=== Information supplied ===
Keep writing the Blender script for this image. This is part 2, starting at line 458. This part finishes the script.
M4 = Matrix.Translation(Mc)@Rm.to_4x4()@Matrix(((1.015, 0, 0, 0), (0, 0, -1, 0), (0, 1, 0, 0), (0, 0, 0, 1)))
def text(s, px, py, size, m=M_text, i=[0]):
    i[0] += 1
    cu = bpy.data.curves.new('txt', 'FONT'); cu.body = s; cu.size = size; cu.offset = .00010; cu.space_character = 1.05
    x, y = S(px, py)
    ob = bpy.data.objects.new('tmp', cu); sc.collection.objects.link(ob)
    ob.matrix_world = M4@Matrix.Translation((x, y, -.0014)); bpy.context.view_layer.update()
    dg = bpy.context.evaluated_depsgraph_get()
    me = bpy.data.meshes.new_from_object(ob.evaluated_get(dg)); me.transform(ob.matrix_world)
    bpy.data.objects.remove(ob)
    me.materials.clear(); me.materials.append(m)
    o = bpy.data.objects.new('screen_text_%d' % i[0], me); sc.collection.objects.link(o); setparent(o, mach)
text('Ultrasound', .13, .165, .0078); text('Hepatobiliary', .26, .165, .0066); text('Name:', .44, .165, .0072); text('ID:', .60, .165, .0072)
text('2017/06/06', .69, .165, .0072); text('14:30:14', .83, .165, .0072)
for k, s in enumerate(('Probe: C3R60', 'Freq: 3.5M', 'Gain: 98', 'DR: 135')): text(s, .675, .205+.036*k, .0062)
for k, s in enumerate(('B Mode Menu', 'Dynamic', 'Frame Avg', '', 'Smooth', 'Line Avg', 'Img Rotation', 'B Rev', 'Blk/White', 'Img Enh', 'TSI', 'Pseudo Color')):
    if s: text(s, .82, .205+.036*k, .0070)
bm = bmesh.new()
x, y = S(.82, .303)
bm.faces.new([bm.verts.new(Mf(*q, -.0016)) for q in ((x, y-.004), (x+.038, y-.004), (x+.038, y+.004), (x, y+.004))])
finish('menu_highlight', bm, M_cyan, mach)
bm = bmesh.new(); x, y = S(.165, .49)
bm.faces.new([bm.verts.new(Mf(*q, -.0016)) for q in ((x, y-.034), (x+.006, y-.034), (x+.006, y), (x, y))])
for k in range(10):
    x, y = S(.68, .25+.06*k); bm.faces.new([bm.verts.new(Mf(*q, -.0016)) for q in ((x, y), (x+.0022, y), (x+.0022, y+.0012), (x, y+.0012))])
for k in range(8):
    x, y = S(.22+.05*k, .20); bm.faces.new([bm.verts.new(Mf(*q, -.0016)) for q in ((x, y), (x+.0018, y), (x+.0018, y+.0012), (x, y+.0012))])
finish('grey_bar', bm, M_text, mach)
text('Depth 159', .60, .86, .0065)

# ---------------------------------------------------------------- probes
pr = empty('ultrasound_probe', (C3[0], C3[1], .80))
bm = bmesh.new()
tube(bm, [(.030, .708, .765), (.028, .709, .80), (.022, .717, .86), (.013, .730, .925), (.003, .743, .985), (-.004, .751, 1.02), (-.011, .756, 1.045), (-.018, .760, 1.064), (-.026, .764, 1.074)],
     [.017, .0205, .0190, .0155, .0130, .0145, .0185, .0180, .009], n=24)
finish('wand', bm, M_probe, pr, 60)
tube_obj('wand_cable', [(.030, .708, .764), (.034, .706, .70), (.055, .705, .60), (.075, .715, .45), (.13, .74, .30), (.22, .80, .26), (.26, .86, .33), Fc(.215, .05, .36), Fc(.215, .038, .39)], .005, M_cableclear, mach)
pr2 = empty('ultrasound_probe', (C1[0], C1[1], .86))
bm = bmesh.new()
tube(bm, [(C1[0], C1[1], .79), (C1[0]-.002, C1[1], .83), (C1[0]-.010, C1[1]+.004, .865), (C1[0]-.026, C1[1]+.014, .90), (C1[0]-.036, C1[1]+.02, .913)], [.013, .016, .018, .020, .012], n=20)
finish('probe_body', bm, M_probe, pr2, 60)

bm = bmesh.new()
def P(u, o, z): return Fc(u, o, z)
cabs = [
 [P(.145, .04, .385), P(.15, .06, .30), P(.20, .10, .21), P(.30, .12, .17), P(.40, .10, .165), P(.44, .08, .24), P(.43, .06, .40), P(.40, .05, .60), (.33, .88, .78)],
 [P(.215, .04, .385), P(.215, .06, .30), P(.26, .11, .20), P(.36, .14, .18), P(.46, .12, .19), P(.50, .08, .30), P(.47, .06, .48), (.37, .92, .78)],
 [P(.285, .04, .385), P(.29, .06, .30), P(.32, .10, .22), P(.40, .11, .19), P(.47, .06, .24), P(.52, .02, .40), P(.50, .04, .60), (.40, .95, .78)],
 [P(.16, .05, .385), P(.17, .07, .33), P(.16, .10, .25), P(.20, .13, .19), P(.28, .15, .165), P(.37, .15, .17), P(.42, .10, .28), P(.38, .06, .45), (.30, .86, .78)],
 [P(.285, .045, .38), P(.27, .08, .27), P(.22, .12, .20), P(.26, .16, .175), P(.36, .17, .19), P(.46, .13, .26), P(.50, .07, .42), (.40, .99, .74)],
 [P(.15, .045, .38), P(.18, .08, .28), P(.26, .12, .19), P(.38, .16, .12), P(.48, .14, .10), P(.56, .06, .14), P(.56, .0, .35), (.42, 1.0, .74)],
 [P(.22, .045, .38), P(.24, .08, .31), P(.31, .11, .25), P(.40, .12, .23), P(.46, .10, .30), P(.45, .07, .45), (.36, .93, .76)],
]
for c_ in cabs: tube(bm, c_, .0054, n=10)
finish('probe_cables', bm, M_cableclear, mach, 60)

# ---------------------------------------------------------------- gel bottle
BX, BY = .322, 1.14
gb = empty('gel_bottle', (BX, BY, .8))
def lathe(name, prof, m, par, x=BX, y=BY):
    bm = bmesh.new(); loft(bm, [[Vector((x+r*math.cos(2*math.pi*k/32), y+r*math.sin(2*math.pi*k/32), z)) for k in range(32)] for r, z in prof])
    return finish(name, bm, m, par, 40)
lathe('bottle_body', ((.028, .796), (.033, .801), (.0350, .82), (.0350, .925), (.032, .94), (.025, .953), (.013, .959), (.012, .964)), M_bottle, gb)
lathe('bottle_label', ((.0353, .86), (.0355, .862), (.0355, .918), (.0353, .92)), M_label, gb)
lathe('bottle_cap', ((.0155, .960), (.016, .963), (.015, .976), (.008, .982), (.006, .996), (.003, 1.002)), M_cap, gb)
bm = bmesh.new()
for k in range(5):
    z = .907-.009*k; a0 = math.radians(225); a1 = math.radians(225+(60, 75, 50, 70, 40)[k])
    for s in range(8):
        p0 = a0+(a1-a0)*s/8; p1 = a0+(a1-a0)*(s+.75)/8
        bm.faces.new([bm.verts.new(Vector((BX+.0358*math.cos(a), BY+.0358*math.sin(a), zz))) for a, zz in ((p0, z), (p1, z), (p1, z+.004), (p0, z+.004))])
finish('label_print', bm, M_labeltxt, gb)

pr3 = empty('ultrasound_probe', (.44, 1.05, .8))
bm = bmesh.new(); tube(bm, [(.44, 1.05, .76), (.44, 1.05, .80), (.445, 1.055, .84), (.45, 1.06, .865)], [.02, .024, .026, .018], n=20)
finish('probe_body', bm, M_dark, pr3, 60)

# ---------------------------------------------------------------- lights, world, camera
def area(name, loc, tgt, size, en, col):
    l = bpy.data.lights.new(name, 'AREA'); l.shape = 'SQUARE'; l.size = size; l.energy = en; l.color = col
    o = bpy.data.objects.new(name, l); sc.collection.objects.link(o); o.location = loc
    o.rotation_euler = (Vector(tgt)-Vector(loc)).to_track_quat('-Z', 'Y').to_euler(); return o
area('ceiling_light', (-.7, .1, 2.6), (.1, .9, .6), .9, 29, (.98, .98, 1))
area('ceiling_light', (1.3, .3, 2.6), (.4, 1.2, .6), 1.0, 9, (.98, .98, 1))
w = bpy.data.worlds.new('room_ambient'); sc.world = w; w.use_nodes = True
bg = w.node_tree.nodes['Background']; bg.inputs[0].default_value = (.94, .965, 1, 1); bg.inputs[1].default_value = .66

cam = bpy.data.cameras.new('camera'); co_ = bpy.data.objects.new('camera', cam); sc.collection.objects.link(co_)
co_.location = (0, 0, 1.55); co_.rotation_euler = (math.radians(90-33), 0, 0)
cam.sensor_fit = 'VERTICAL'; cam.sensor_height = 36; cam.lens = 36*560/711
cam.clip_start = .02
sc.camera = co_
===
Job: Print, please, the lines from the first line of the material through the line that contains "text('Depth 159', .60, .86, .0065)", exactly as written and with nothing added.

Final result:
Keep writing the Blender script for this image. This is part 2, starting at line 458. This part finishes the script.
M4 = Matrix.Translation(Mc)@Rm.to_4x4()@Matrix(((1.015, 0, 0, 0), (0, 0, -1, 0), (0, 1, 0, 0), (0, 0, 0, 1)))
def text(s, px, py, size, m=M_text, i=[0]):
    i[0] += 1
    cu = bpy.data.curves.new('txt', 'FONT'); cu.body = s; cu.size = size; cu.offset = .00010; cu.space_character = 1.05
    x, y = S(px, py)
    ob = bpy.data.objects.new('tmp', cu); sc.collection.objects.link(ob)
    ob.matrix_world = M4@Matrix.Translation((x, y, -.0014)); bpy.context.view_layer.update()
    dg = bpy.context.evaluated_depsgraph_get()
    me = bpy.data.meshes.new_from_object(ob.evaluated_get(dg)); me.transform(ob.matrix_world)
    bpy.data.objects.remove(ob)
    me.materials.clear(); me.materials.append(m)
    o = bpy.data.objects.new('screen_text_%d' % i[0], me); sc.collection.objects.link(o); setparent(o, mach)
text('Ultrasound', .13, .165, .0078); text('Hepatobiliary', .26, .165, .0066); text('Name:', .44, .165, .0072); text('ID:', .60, .165, .0072)
text('2017/06/06', .69, .165, .0072); text('14:30:14', .83, .165, .0072)
for k, s in enumerate(('Probe: C3R60', 'Freq: 3.5M', 'Gain: 98', 'DR: 135')): text(s, .675, .205+.036*k, .0062)
for k, s in enumerate(('B Mode Menu', 'Dynamic', 'Frame Avg', '', 'Smooth', 'Line Avg', 'Img Rotation', 'B Rev', 'Blk/White', 'Img Enh', 'TSI', 'Pseudo Color')):
    if s: text(s, .82, .205+.036*k, .0070)
bm = bmesh.new()
x, y = S(.82, .303)
bm.faces.new([bm.verts.new(Mf(*q, -.0016)) for q in ((x, y-.004), (x+.038, y-.004), (x+.038, y+.004), (x, y+.004))])
finish('menu_highlight', bm, M_cyan, mach)
bm = bmesh.new(); x, y = S(.165, .49)
bm.faces.new([bm.verts.new(Mf(*q, -.0016)) for q in ((x, y-.034), (x+.006, y-.034), (x+.006, y), (x, y))])
for k in range(10):
    x, y = S(.68, .25+.06*k); bm.faces.new([bm.verts.new(Mf(*q, -.0016)) for q in ((x, y), (x+.0022, y), (x+.0022, y+.0012), (x, y+.0012))])
for k in range(8):
    x, y = S(.22+.05*k, .20); bm.faces.new([bm.verts.new(Mf(*q, -.0016)) for q in ((x, y), (x+.0018, y), (x+.0018, y+.0012), (x, y+.0012))])
finish('grey_bar', bm, M_text, mach)
text('Depth 159', .60, .86, .0065)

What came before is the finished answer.